Fraude disseminada em todo o país
A operação revelou uma atuação ampla e pulverizada das associações fraudulentas. Embora sediadas majoritariamente em estados do Sul e Sudeste — especialmente São Paulo, Minas Gerais e Rio de Janeiro —, as entidades realizaram descontos em segurados de todas as regiões do Brasil.
“Ironicamente, eles roubaram com uma certa democracia”, comentou Saraiva, relatando casos de clientes do interior que jamais estiveram em São Paulo, mas foram surpreendidos com cobranças de entidades sediadas na capital paulista.
Crise na Previdência e risco de agravamento
Além dos prejuízos diretos, a Operação Sem Desconto agrava a já delicada situação administrativa do INSS. O afastamento de integrantes do alto escalão do órgão e do Ministério da Previdência, após o escândalo, contribuiu para paralisar serviços e aumentar a fila de espera.
Saraiva lembra que, quando o presidente Luiz Inácio Lula da Silva assumiu o governo, havia cerca de 1,1 milhão de pessoas aguardando análise de benefícios por mais de 45 dias. Hoje, esse número mais do que dobrou, alcançando 2,6 milhões.
Para o especialista, a combinação de crise administrativa, falta de pessoal — que caiu de 40 mil para cerca de 20 mil servidores na última década — e instabilidade política compromete ainda mais a capacidade do INSS de prestar um serviço ágil e eficiente.

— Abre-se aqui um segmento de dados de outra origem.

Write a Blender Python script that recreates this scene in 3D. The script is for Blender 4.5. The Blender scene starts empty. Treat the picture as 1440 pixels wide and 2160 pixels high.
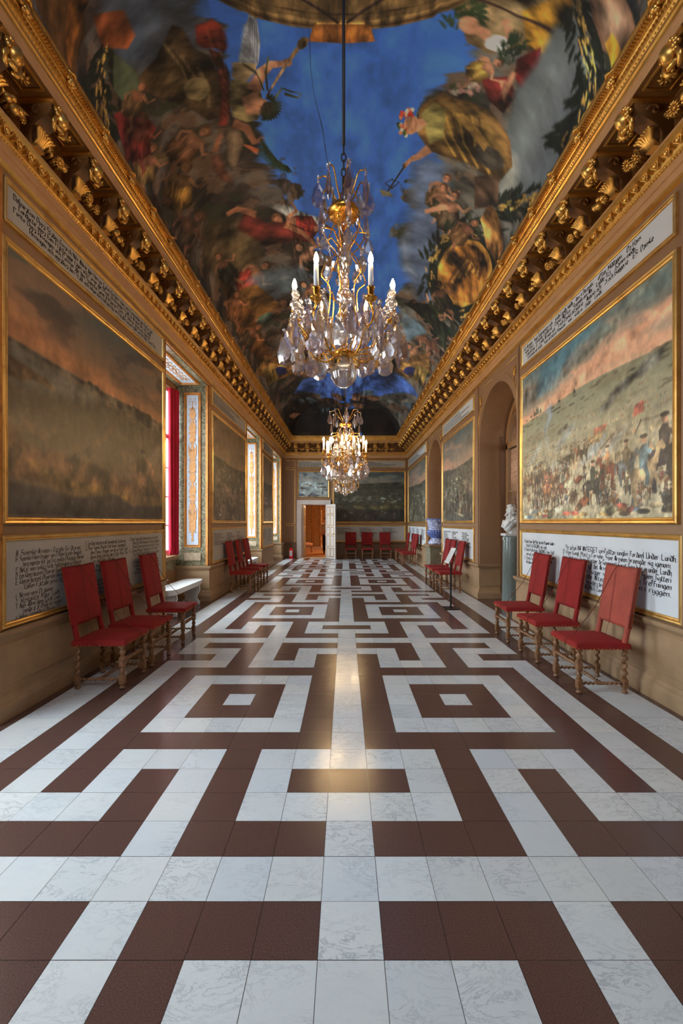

“O INSS ficou acéfalo, sem comando, e muitos gestores temem responsabilizações criminais. Quem precisa do benefício fica sem acesso à sua renda previdenciária”, resume Saraiva.

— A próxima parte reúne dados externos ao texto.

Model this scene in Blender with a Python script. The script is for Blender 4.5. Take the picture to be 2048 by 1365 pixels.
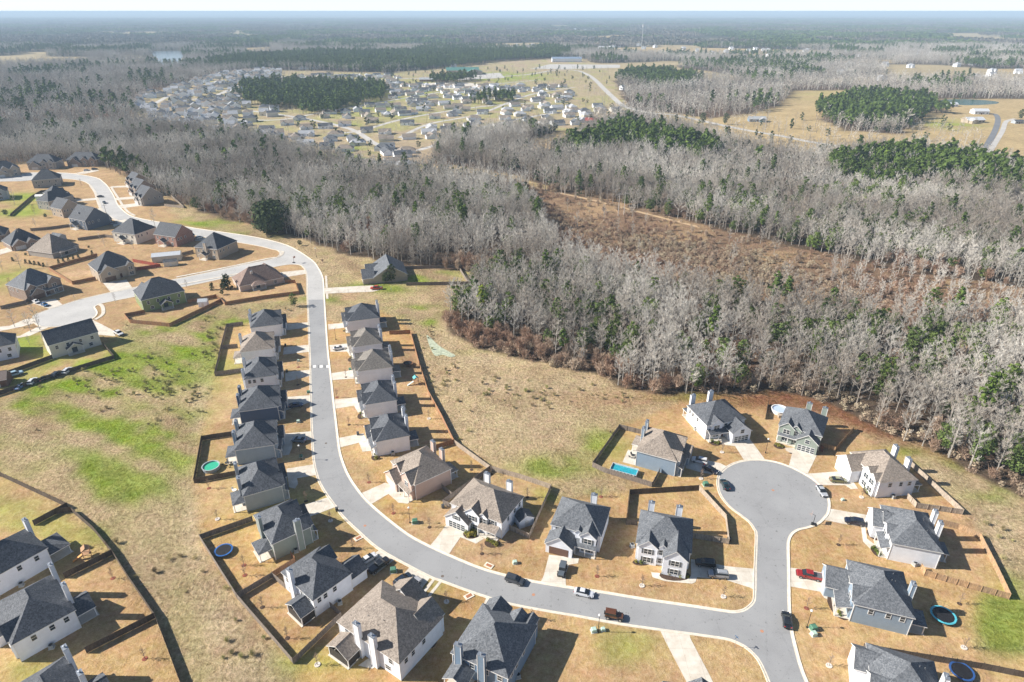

CPIs e histórico de impunidade
O escândalo também impulsiona movimentos no Congresso Nacional para a abertura de uma nova Comissão Parlamentar de Inquérito (CPI). Saraiva se mostra cético quanto à eficácia desse tipo de investigação: “As CPIs no Brasil são muito espetaculosas, criam desgaste político e eleitoral, mas têm pouca efetividade”.
Ele recorda que, desde 1947, sucessivas CPIs sobre fraudes previdenciárias pouco avançaram, sendo a mais significativa a que investigou a Máfia da Previdência Social em 1993, mas que mesmo assim recuperou apenas 7% dos valores desviados.